Elk jaar krijgen ruim tienduizend agenten te maken met agressie en geweld tijdens hun werk. De Politie doet altijd aangifte als politiefunctionarissen geconfronteerd worden met geweld. Toch zijn agenten regelmatig teleurgesteld over de straf die daders hiervoor krijgen opgelegd. We praten erover met Ruud Verkuijlen, programmamanager geweld en agressie tegen politieambtenaren bij de politie, voor ons onderzoek naar geweld tegen hulpverleners.

“Er zijn collega’s die letsel oplopen, meerdere weken thuis komen te zitten en dan duurt de straf van de dader soms amper een week. Dat schuurt met het gevoel van rechtvaardigheid van veel politiemensen. De straf is soms niet in verhouding met hoe lang zij uit de roulatie zijn geweest en de impact die het op hen heeft gehad. Niet alleen fysiek maar ook mentaal. Daar zit een onevenwichtigheid in.”

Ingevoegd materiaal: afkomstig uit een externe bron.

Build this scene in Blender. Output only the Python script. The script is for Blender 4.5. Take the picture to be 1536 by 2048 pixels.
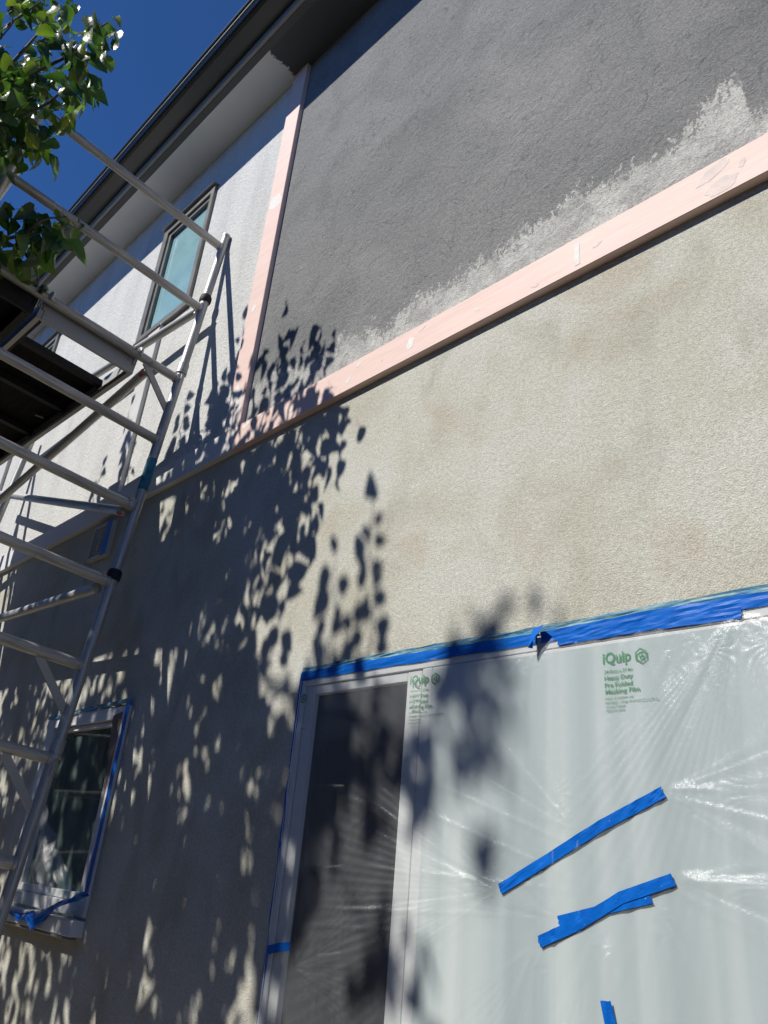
import bpy, bmesh, math, random
import numpy as np
from mathutils import Matrix, Vector, noise as mnoise

for o in list(bpy.data.objects):
    bpy.data.objects.remove(o)
scene = bpy.context.scene
COL = scene.collection
random.seed(11)
rng = np.random.default_rng(11)

# ------------------------------------------------------------------ camera
cam_d = bpy.data.cameras.new('camera')
cam = bpy.data.objects.new('camera', cam_d)
COL.objects.link(cam)
scene.camera = cam
cam_d.sensor_fit = 'VERTICAL'
cam_d.sensor_height = 36.0
cam_d.lens = 27.128
cam_d.clip_end = 2000
cam_d.clip_start = 0.02
_r, _d, _f = ((0.70612, 0.70325, 0.08268), (-0.24718, 0.35423, -0.90190), (-0.66355, 0.61642, 0.42395))
cam.matrix_world = Matrix(((_r[0], -_d[0], -_f[0], 0.0),
                           (_r[1], -_d[1], -_f[1], -1.6),
                           (_r[2], -_d[2], -_f[2], 1.55),
                           (0, 0, 0, 1)))

# ------------------------------------------------------------------ sky, sun, exposure
SUN_TRAVEL = Vector((0.37, 1.0, -1.13)).normalized()      # direction the sunlight travels
SKY_STRENGTH = 0.148
SUN_STRENGTH = 5.0
world = bpy.data.worlds.new('World')
scene.world = world
world.use_nodes = True
wn = world.node_tree
bg = wn.nodes['Background']
sky = wn.nodes.new('ShaderNodeTexSky')
sky.sky_type = 'NISHITA'
sky.sun_disc = False
sky.sun_elevation = math.asin(-SUN_TRAVEL.z)
sky.sun_rotation = math.atan2(-SUN_TRAVEL.x, -SUN_TRAVEL.y)
sky.altitude = 7500
sky.air_density = 1.0
sky.dust_density = 0.0
sky.ozone_density = 10.0
hs = wn.nodes.new('ShaderNodeHueSaturation')
hs.inputs['Saturation'].default_value = 1.07
hs.inputs['Value'].default_value = 1.14
wn.links.new(sky.outputs[0], hs.inputs['Color'])
wn.links.new(hs.outputs[0], bg.inputs[0])
bg.inputs[1].default_value = SKY_STRENGTH
sun_d = bpy.data.lights.new('sun', 'SUN')
sun_d.energy = SUN_STRENGTH
sun_d.angle = math.radians(0.53)
sun_d.color = (1.0, 0.96, 0.89)
sun = bpy.data.objects.new('sun', sun_d)
sun.rotation_euler = SUN_TRAVEL.to_track_quat('-Z', 'Y').to_euler()
sun.location = (-4, -8, 12)
COL.objects.link(sun)
vs = scene.view_settings
vs.view_transform = 'Standard'
vs.look = 'None'
vs.exposure = 0.20
vs.gamma = 1.0
vs.use_curve_mapping = False
scene.render.resolution_x = 768
scene.render.resolution_y = 1024
scene.render.engine = 'CYCLES'
scene.cycles.max_bounces = 6
scene.cycles.diffuse_bounces = 3
scene.cycles.glossy_bounces = 2
scene.cycles.transmission_bounces = 4
scene.cycles.transparent_max_bounces = 10

# ------------------------------------------------------------------ helpers
def new_mat(name):
    m = bpy.data.materials.new(name)
    m.use_nodes = True
    nt = m.node_tree
    return m, nt, nt.nodes['Principled BSDF'], nt.nodes['Material Output']

def N(nt, kind, **kw):
    n = nt.nodes.new(kind)
    for k, v in kw.items():
        if k == 'inp':
            for kk, vv in v.items():
                n.inputs[kk].default_value = vv
        else:
            setattr(n, k, v)
    return n

def L(nt, a, b):
    nt.links.new(a, b)

def coords(nt, scale=(1, 1, 1), kind='Object'):
    tc = N(nt, 'ShaderNodeTexCoord')
    mp = N(nt, 'ShaderNodeMapping')
    mp.inputs['Scale'].default_value = scale
    L(nt, tc.outputs[kind], mp.inputs['Vector'])
    return mp.outputs['Vector']

def noise_tex(nt, vec, scale, detail=3, rough=0.5, dist=0.0):
    n = N(nt, 'ShaderNodeTexNoise')
    n.inputs['Scale'].default_value = scale
    n.inputs['Detail'].default_value = detail
    n.inputs['Roughness'].default_value = rough
    n.inputs['Distortion'].default_value = dist
    if vec is not None:
        L(nt, vec, n.inputs['Vector'])
    return n.outputs['Fac']

def ramp(nt, fac, stops):
    r = N(nt, 'ShaderNodeValToRGB')
    e = r.color_ramp.elements
    while len(e) < len(stops):
        e.new(0.5)
    for i, (p, c) in enumerate(stops):
        e[i].position = p
        e[i].color = (c[0], c[1], c[2], 1) if not isinstance(c, (int, float)) else (c, c, c, 1)
    L(nt, fac, r.inputs['Fac'])
    return r.outputs['Color']

def mixc(nt, fac, a, b, mode='MIX'):
    m = N(nt, 'ShaderNodeMix', data_type='RGBA', blend_type=mode)
    for s, v in (('Factor', fac), ('A', a), ('B', b)):
        idx = {'Factor': 0, 'A': 6, 'B': 7}[s]
        if isinstance(v, (int, float)):
            m.inputs[idx].default_value = v
        elif isinstance(v, tuple):
            m.inputs[idx].default_value = (v[0], v[1], v[2], 1)
        else:
            L(nt, v, m.inputs[idx])
    return m.outputs[2]

def math_n(nt, op, a, b=None, c=None, clamp=False):
    m = N(nt, 'ShaderNodeMath', operation=op, use_clamp=clamp)
    for i, v in enumerate((a, b, c)):
        if v is None:
            continue
        if isinstance(v, (int, float)):
            m.inputs[i].default_value = v
        else:
            L(nt, v, m.inputs[i])
    return m.outputs[0]

def smooth(nt, v, lo, hi):
    m = N(nt, 'ShaderNodeMapRange', interpolation_type='SMOOTHSTEP')
    m.inputs['From Min'].default_value = lo
    m.inputs['From Max'].default_value = hi
    L(nt, v, m.inputs['Value'])
    return m.outputs['Result']

def bump(nt, bsdf, h, dist, strength=1.0, prev=None):
    b = N(nt, 'ShaderNodeBump')
    b.inputs['Strength'].default_value = strength
    b.inputs['Distance'].default_value = dist
    L(nt, h, b.inputs['Height'])
    if prev is not None:
        L(nt, prev, b.inputs['Normal'])
    if bsdf is not None:
        L(nt, b.outputs['Normal'], bsdf.inputs['Normal'])
    return b.outputs['Normal']

def xyz(nt):
    tc = N(nt, 'ShaderNodeTexCoord')
    s = N(nt, 'ShaderNodeSeparateXYZ')
    L(nt, tc.outputs['Object'], s.inputs[0])
    return tc.outputs['Object'], s.outputs[0], s.outputs[1], s.outputs[2]

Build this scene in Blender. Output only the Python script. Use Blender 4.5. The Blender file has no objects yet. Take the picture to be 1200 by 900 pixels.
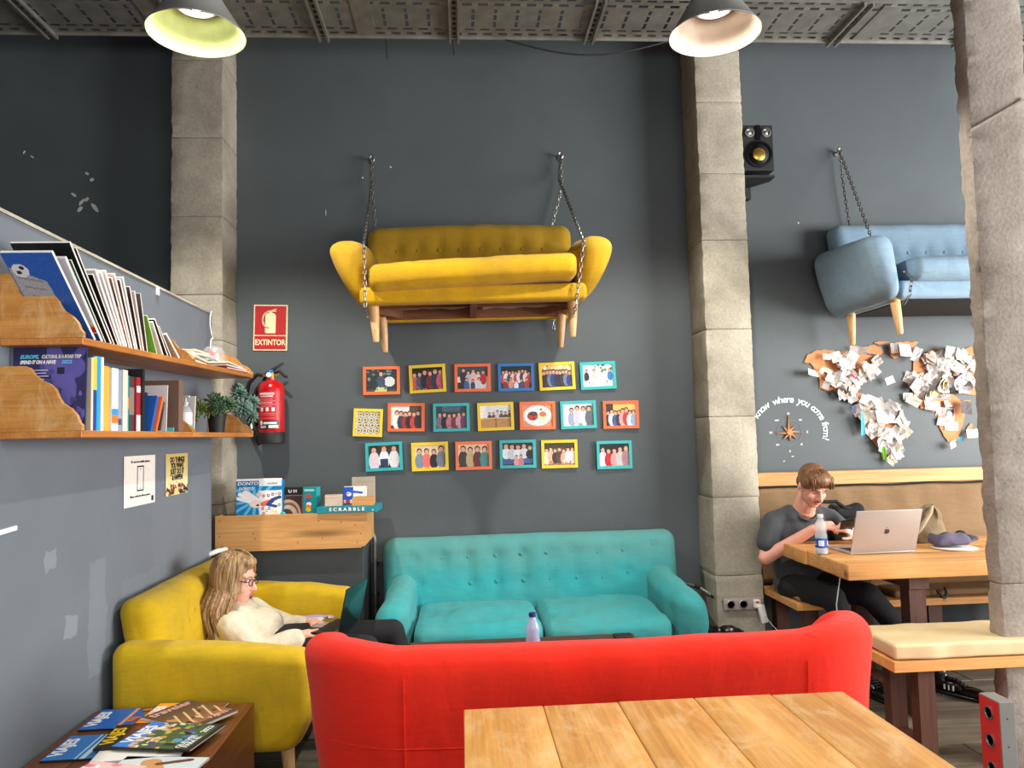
import bpy, math, random
import numpy as np
from mathutils import Vector, Matrix, Euler, noise

random.seed(7); np.random.seed(7)
SC = bpy.context.scene; COL = SC.collection
PI = math.pi
def R(a): return math.radians(a)
def lin(c):
    o = []
    for v in c[:3]:
        v = v/255.0
        o.append(v/12.92 if v <= .04045 else ((v+.055)/1.055)**2.4)
    return (o[0], o[1], o[2], 1.0)

# ------------------------------------------------------------------ camera, world, daylight, exposure
cam_d = bpy.data.cameras.new('camera'); cam = bpy.data.objects.new('camera', cam_d); COL.objects.link(cam)
cam_d.sensor_width = 36; cam_d.lens = 27.0; cam_d.clip_start = .05
_r = Vector((.99749048, -.06636742, -.02465965)); _u = Vector((.020171, -.06747354, .99751714)); _f = Vector((.06786651, .99551127, .06596552))
cam.matrix_world = Matrix(((_r.x, _u.x, -_f.x, 0), (_r.y, _u.y, -_f.y, 0), (_r.z, _u.z, -_f.z, 1.42), (0, 0, 0, 1)))
SC.camera = cam
vs = SC.view_settings; vs.view_transform = 'Standard'; vs.look = 'None'; vs.gamma = 1; vs.use_curve_mapping = False
vs.exposure = 0.46
w = bpy.data.worlds.new('overcast_daylight'); SC.world = w; w.use_nodes = True
bg = w.node_tree.nodes['Background']; bg.inputs[0].default_value = (.94, .97, 1.0, 1); bg.inputs[1].default_value = 0.24
def area(name, loc, target, sx, sy, power, col=(1, 1, 1)):
    l = bpy.data.lights.new(name, 'AREA'); l.shape = 'RECTANGLE'; l.size = sx; l.size_y = sy; l.energy = power; l.color = col
    o = bpy.data.objects.new(name, l); COL.objects.link(o); o.location = loc
    o.rotation_euler = (Vector(target)-Vector(loc)).to_track_quat('-Z', 'Y').to_euler(); return o
# daylight through the shop windows: one to the right, one behind the camera
area('window_light_right', (5.9, 1.9, 1.8), (0.0, 4.6, 0.9), 3.4, 2.0, 430, (1, .985, .96))
area('window_light_front', (1.4, -3.3, 1.9), (0.4, 4.5, 0.6), 4.5, 1.9, 110, (.99, .99, 1))

# ------------------------------------------------------------------ object helpers
def empty(name, loc=(0, 0, 0), rz=0, label=None, cat=None, group=None):
    o = bpy.data.objects.new(name, None); COL.objects.link(o); o.empty_display_size = .1
    o.location = loc; o.rotation_euler = (0, 0, rz)
    return tag(o, label, cat, group)
def tag(o, label=None, cat=None, group=None, kind=None):
    if label: o['label'] = label
    if cat: o['category'] = cat
    if group: o['group'] = group
    if kind: o['kind'] = kind
    return o
def mk(name, vf, mat, parent=None, loc=(0, 0, 0), rot=(0, 0, 0), smooth=False, ang=None):
    v, f = vf
    me = bpy.data.meshes.new(name); me.from_pydata([tuple(p) for p in v], [], f); me.update()
    if mat: me.materials.append(mat)
    o = bpy.data.objects.new(name, me); COL.objects.link(o)
    if parent: o.parent = parent
    o.location = loc; o.rotation_euler = rot
    if smooth:
        me.polygons.foreach_set('use_smooth', [True]*len(me.polygons))
        if ang: 
            me.set_sharp_from_angle(angle=R(ang))
    return o
def join(*vfs):
    V, F = [], []
    for v, f in vfs:
        n = len(V); V += [tuple(p) for p in v]; F += [tuple(i+n for i in q) for q in f]
    return V, F
def xf(vf, m): return [tuple(m @ Vector(p)) for p in vf[0]], vf[1]
def mv(vf, x=0, y=0, z=0): return [(p[0]+x, p[1]+y, p[2]+z) for p in vf[0]], vf[1]
def T(x=0, y=0, z=0, rx=0, ry=0, rz=0): return Matrix.Translation((x, y, z)) @ Euler((rx, ry, rz)).to_matrix().to_4x4()
def box(x0, x1, y0, y1, z0, z1):
    return ([(x0, y0, z0), (x1, y0, z0), (x1, y1, z0), (x0, y1, z0), (x0, y0, z1), (x1, y0, z1), (x1, y1, z1), (x0, y1, z1)],
            [(0, 3, 2, 1), (4, 5, 6, 7), (0, 1, 5, 4), (1, 2, 6, 5), (2, 3, 7, 6), (3, 0, 4, 7)])
def rbox(x0, x1, y0, y1, z0, z1, r=.02, div=(1, 1, 1), k=2, fn=None):
    """box with rounded edges on a regular grid, optionally deformed by fn(x, y, z)"""
    c = ((x0+x1)/2, (y0+y1)/2, (z0+z1)/2); h = ((x1-x0)/2, (y1-y0)/2, (z1-z0)/2)
    if not isinstance(r, (tuple, list)): r = min(r, min(h)*.999)
    co = []
    for a in range(3):
        e = [-h[a] + r*(1-math.cos(PI/2*i/k)) if 0 else -h[a]+r*(1-math.tan(PI/4*(1-i/k))) for i in range(k+1)]
        L = [-h[a]+r*(1-math.tan(PI/4*(k-i)/k)) for i in range(k+1)]
        inner = [-h[a]+r + (2*h[a]-2*r)*j/div[a] for j in range(1, div[a])]
        co.append(L + inner + [-q for q in reversed(L)])
    V, F, idx = [], [], {}
    n = [len(q) for q in co]
    def vid(i, j, l):
        key = (i, j, l)
        if key not in idx:
            p = [co[0][i], co[1][j], co[2][l]]
            q = [max(-h[a]+r, min(h[a]-r, p[a])) for a in range(3)]
            d = Vector([p[a]-q[a] for a in range(3)])
            if d.length > 1e-9: d = d.normalized()*r
            P = (q[0]+d.x+c[0], q[1]+d.y+c[1], q[2]+d.z+c[2])
            if fn: P = fn(*P)
            idx[key] = len(V); V.append(P)
        return idx[key]
    for l, s in ((0, 1), (n[2]-1, 0)):
        for i in range(n[0]-1):
            for j in range(n[1]-1):
                q = (vid(i, j, l), vid(i+1, j, l), vid(i+1, j+1, l), vid(i, j+1, l)); F.append(q[::-1] if s else q)
    for j, s in ((0, 0), (n[1]-1, 1)):
        for i in range(n[0]-1):
            for l in range(n[2]-1):
                q = (vid(i, j, l), vid(i+1, j, l), vid(i+1, j, l+1), vid(i, j, l+1)); F.append(q[::-1] if s else q)
    for i, s in ((0, 1), (n[0]-1, 0)):
        for j in range(n[1]-1):
            for l in range(n[2]-1):
                q = (vid(i, j, l), vid(i, j+1, l), vid(i, j+1, l+1), vid(i, j, l+1)); F.append(q[::-1] if s else q)
    return V, F
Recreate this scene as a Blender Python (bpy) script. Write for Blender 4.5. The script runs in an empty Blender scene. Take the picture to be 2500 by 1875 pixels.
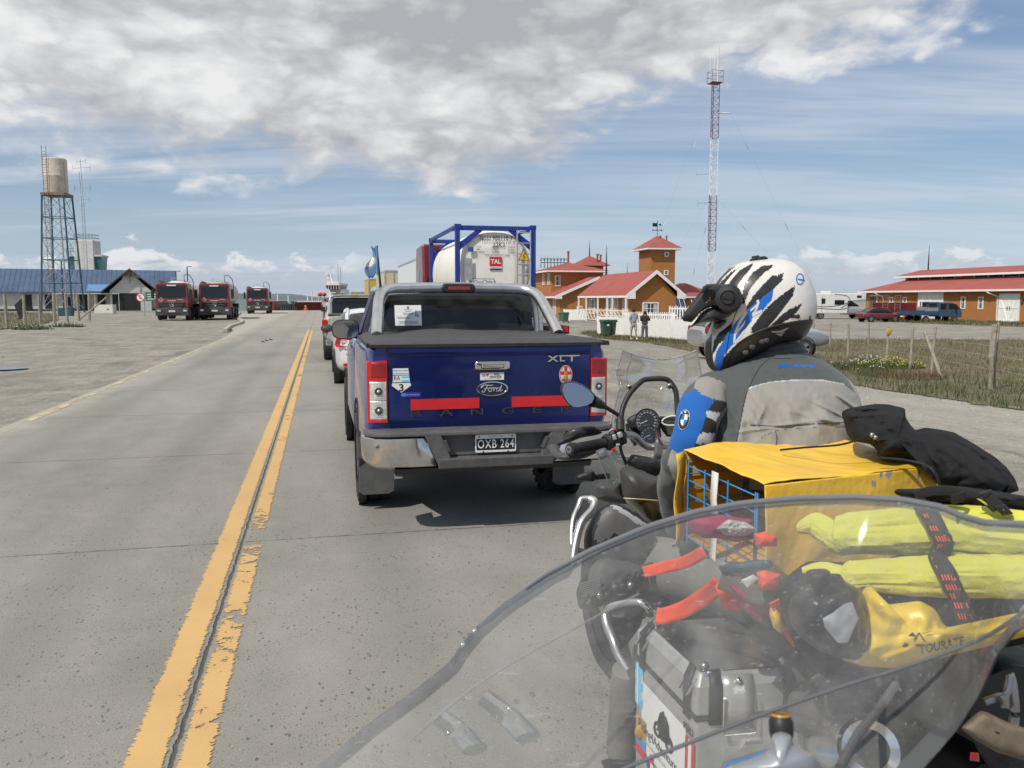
import bpy, bmesh, math, random
from mathutils import Vector, Matrix, Euler
random.seed(7)
S = bpy.context.scene
COL = S.collection
R = math.radians
PI = math.pi
# ------------------------------------------------ camera
CAM_H, PITCH, FPX = 1.68, R(5.85), 2022.0
cd = bpy.data.cameras.new('camera'); cam = bpy.data.objects.new('camera', cd); COL.objects.link(cam)
cd.sensor_width = 36; cd.lens = FPX / 2500 * 36; cd.clip_start = 0.05; cd.clip_end = 20000
cam.location = (0, 0, CAM_H); cam.rotation_euler = (PI / 2 - PITCH, 0, 0)
S.camera = cam
cd.dof.use_dof = True; cd.dof.focus_distance = 5.5; cd.dof.aperture_fstop = 14.0
S.view_settings.view_transform = 'Standard'; S.view_settings.look = 'None'
S.view_settings.exposure = 0.0; S.view_settings.gamma = 1
# ------------------------------------------------ sun and sky
SUN_EL = R(48); SUNV = Vector((-0.68, -0.73, 0)).normalized() * math.cos(SUN_EL) + Vector((0, 0, math.sin(SUN_EL)))
sl = bpy.data.lights.new('sun', 'SUN'); sl.energy = 3.7; sl.angle = R(0.53); sl.color = (1, 0.95, 0.87)
so = bpy.data.objects.new('sun', sl); COL.objects.link(so); so.rotation_euler = SUNV.to_track_quat('Z', 'Y').to_euler()

class NT:
    """small helper for writing node trees"""
    def __init__(s, nt): s.nt = nt; s.n = nt.nodes; s.l = nt.links
    def new(s, t, **k):
        x = s.n.new(t)
        for a, b in k.items(): setattr(x, a, b)
        return x
    def put(s, sock, v):
        if isinstance(v, bpy.types.NodeSocket): s.l.new(v, sock)
        elif v is not None: sock.default_value = v
    def math(s, op, a, b=None, c=None, clamp=False):
        x = s.new('ShaderNodeMath', operation=op, use_clamp=clamp)
        s.put(x.inputs[0], a); s.put(x.inputs[1], b); s.put(x.inputs[2], c)
        return x.outputs[0]
    def noise(s, vec, scale, detail=4, rough=0.55, dist=0.0, w=None):
        x = s.new('ShaderNodeTexNoise')
        s.put(x.inputs['Vector'], vec); x.inputs['Scale'].default_value = scale
        x.inputs['Detail'].default_value = detail; x.inputs['Roughness'].default_value = rough
        x.inputs['Distortion'].default_value = dist
        return x.outputs[0]
    def vor(s, vec, scale, feature='F1', rnd=1.0):
        x = s.new('ShaderNodeTexVoronoi', feature=feature); s.put(x.inputs['Vector'], vec)
        x.inputs['Scale'].default_value = scale; x.inputs['Randomness'].default_value = rnd
        return x.outputs[0]
    def rng(s, v, a, b, c=0.0, d=1.0, smooth=False):
        x = s.new('ShaderNodeMapRange'); x.interpolation_type = 'SMOOTHSTEP' if smooth else 'LINEAR'
        s.put(x.inputs[0], v)
        for i, q in enumerate((a, b, c, d)): s.put(x.inputs[1 + i], q)
        return x.outputs[0]
    def mix(s, f, a, b, blend='MIX'):
        x = s.new('ShaderNodeMix', data_type='RGBA', blend_type=blend)
        s.put(x.inputs[0], f); s.put(x.inputs[6], c4(a)); s.put(x.inputs[7], c4(b))
        return x.outputs[2]
    def comb(s, a, b, c):
        x = s.new('ShaderNodeCombineXYZ'); s.put(x.inputs[0], a); s.put(x.inputs[1], b); s.put(x.inputs[2], c); return x.outputs[0]
    def sep(s, v):
        x = s.new('ShaderNodeSeparateXYZ'); s.put(x.inputs[0], v); return x.outputs
    def mapv(s, v, scale=(1, 1, 1), loc=(0, 0, 0), rot=(0, 0, 0)):
        x = s.new('ShaderNodeMapping'); s.put(x.inputs[0], v); x.inputs[1].default_value = loc
        x.inputs[2].default_value = rot; x.inputs[3].default_value = scale; return x.outputs[0]
    def curve(s, v, pts):
        x = s.new('ShaderNodeFloatCurve'); s.put(x.inputs[1], v); c = x.mapping.curves[0]
        while len(c.points) < len(pts): c.points.new(0.5, 0.5)
        for p, q in zip(c.points, pts): p.location = q; p.handle_type = 'AUTO'
        x.mapping.update(); return x.outputs[0]
def c4(c):
    return (*c, 1.0) if isinstance(c, (tuple, list)) and len(c) == 3 else c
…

Ruud Verkuijlen van de politie herkent het verhaal van Joeri Sterringa in veel agenten die hij spreekt over het geweld waar ze mee te maken krijgen. Joeri werd een jaar geleden midden op de dag bewusteloos geslagen tijdens zijn politiewerk. Een maand lang zat hij thuis. Het is een gebeurtenis die grote impact op hem heeft. Hij vindt het daarom onbegrijpelijk dat de dader er volgens hem makkelijk vanaf komt. Die krijgt een taakstraf, en dat laat Joeri met een onbevredigend gevoel achter.

Minister Grapperhaus van Justitie en Veiligheid en minister Dekker voor Rechtsbescherming willen dat rechters verboden worden om enkel een taakstraf of geldboete op te leggen wanneer er sprake is van geweld tegen hulpverleners. Op dit moment is daarvoor een wetsvoorstel in de maak. Verkuijlen geeft aan dat de politie het aanmoedigt dat er altijd een celstraf moet worden opgelegd: “Wij juichen het toe dat een dergelijk voorstel in de Kamer ligt. Het komt tegemoet aan het gevoel van rechtvaardigheid van heel veel politiemensen die dit overkomt.”

10.500 agenten

Op jaarbasis worden 10.500 agenten met agressie en geweld geconfronteerd. De politie registreert alle geweldsincidenten. “Ongeveer veertig procent is schelden. De rest is zwaarder. Dan moet je denken aan spugen, verbaal geweld en dingen die nog verder gaan”, vertelt Verkuijlen.

“We hebben een geweldsmonopolie dus we mogen geweld gebruiken om te begrenzen. Dat betekent ook dat we geweld ontmoeten. Maar er is ook een vorm van geweld dat niet bij ons werk hoort. Bijvoorbeeld als we iemand langs de weg zetten omdat hij achter het stuur zit te appen en hij meteen een hele grote mond heeft en zich agressief gaat gedragen.”

Grens trekken

De politie vindt het belangrijk om hun agenten zo goed mogelijk bij te staan als ze met geweld en agressie te maken krijgen. Geweld tegen politie krijgt altijd een gevolg en van fysiek geweld wordt altijd aangifte gedaan. Maar uit ons onderzoek blijkt dat dit niet in elke organisatie het geval is. Zo wordt er in ziekenhuizen lang niet altijd aangifte gedaan van fysiek geweld. Volgens Verkuijlen is dit toch belangrijk: “Ik zeg niet dat het doen van aangifte het probleem terugbrengt, maar het is wel belangrijk dat je een grens trekt. Dat je weet: tot hier en niet verder.”

Verkuijlen moedigt aan dat elke organisatie gezamenlijk afspreekt waar de grens van agressie ligt en wanneer er aangifte moet worden gedaan. “Melden is belangrijk. Blijf daar niet mee rondlopen. Het ervaren van agressie en geweld doet wat met mensen. Je kan er schuwer en onrustiger van worden. Sommige mensen worden zelf ook agressief omdat ze denken zich constant te moeten verdedigen. Dus maak het bespreekbaar en laat je door je collega’s bijstaan. Maar vindt het nooit normaal.